Largest Rectangle In Histogram

Problem

You are given an array of integers heights where heights[i] represents the height of a bar. The width of each bar is 1.

Return the area of the largest rectangle that can be formed among the bars.

Note: This chart is known as a histogram.

Examples

Example 1:

Input: heights = [7,1,7,2,2,4]

Output: 8

Example 2:

Input: heights = [1,3,7]

Output: 7

Constraints

  • 1 <= heights.length <= 1000.
  • 0 <= heights[i] <= 1000

You should aim for a solution with O(n) time and O(n) space, where n is the size of the input array.

Solution

We perform multiple passes, tracking the left and right boundaries for each index.

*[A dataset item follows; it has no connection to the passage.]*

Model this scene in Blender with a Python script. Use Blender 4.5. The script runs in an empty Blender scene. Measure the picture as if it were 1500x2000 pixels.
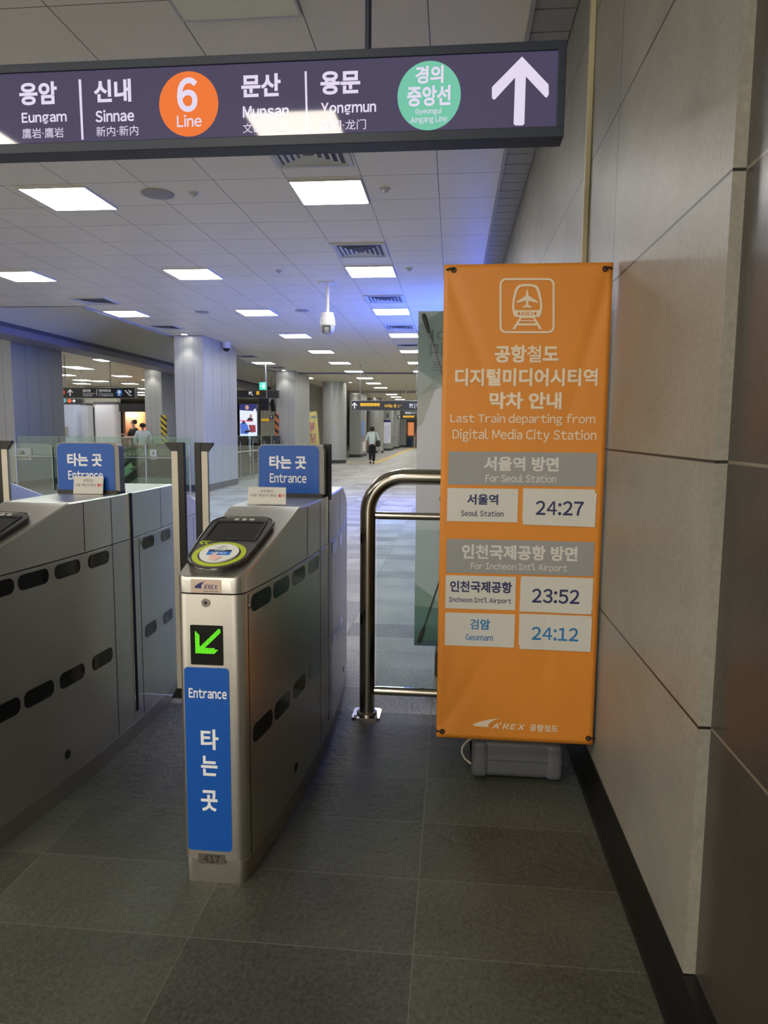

A final pass then lets us find the width and thus area.

class Solution {
public:
    int largestRectangleArea(vector<int>& heights) {
        const int N = heights.size();
 
        // leftMost[i] stores index of nearest bar to the left of i
        //   that is strictly smaller than height[i]
        std::vector<int> leftMost(N, -1);
        // rightMost[i] stores index of nearest bar to the right of i
        //   that is strictly smaller than height[i]
        std::vector<int> rightMost(N, N);
 
        std::stack<int> st;
 
        // Find nearest strictly smaller bar on the left for each i
        for (int i = 0; i < N; ++i) {
            // Remove bars that are >= height
            while (!st.empty() && heights[st.top()] >= heights[i]) {
                st.pop();
            }
            // If stack is non-empty, top is nearest index to left with small height
            if (!st.empty()) { leftMost[i] = st.top(); }
            // Add current bar for future bars to consider
            st.push(i);
        }
 
        // Clear stack so we can resuse for right side
        while (!st.empty()) { st.pop(); }
 
        // Find nearest strictly smaller bar to the right for each i
        for (int i = N - 1; i >= 0; --i) {
            // Remove bars that are >= height
            while (!st.empty() && heights[st.top()] >= heights[i]) {
                st.pop();
            }
            // If stack is non-empty, top is nearest index to left with small height
            if (!st.empty()) { rightMost[i] = st.top(); }
            // Add current bar for future bars to consider
            st.push(i);
        }
 
        int max_area = 0;
        for (int i = 0; i < N; ++i) {
            // First smaller bars are exclusded from the rectangle
            int width = rightMost[i] - leftMost[i] + 1 - 2;
            int area = heights[i] * width;
            max_area = std::max(max_area, area);
        }
 
        return max_area;
    }
};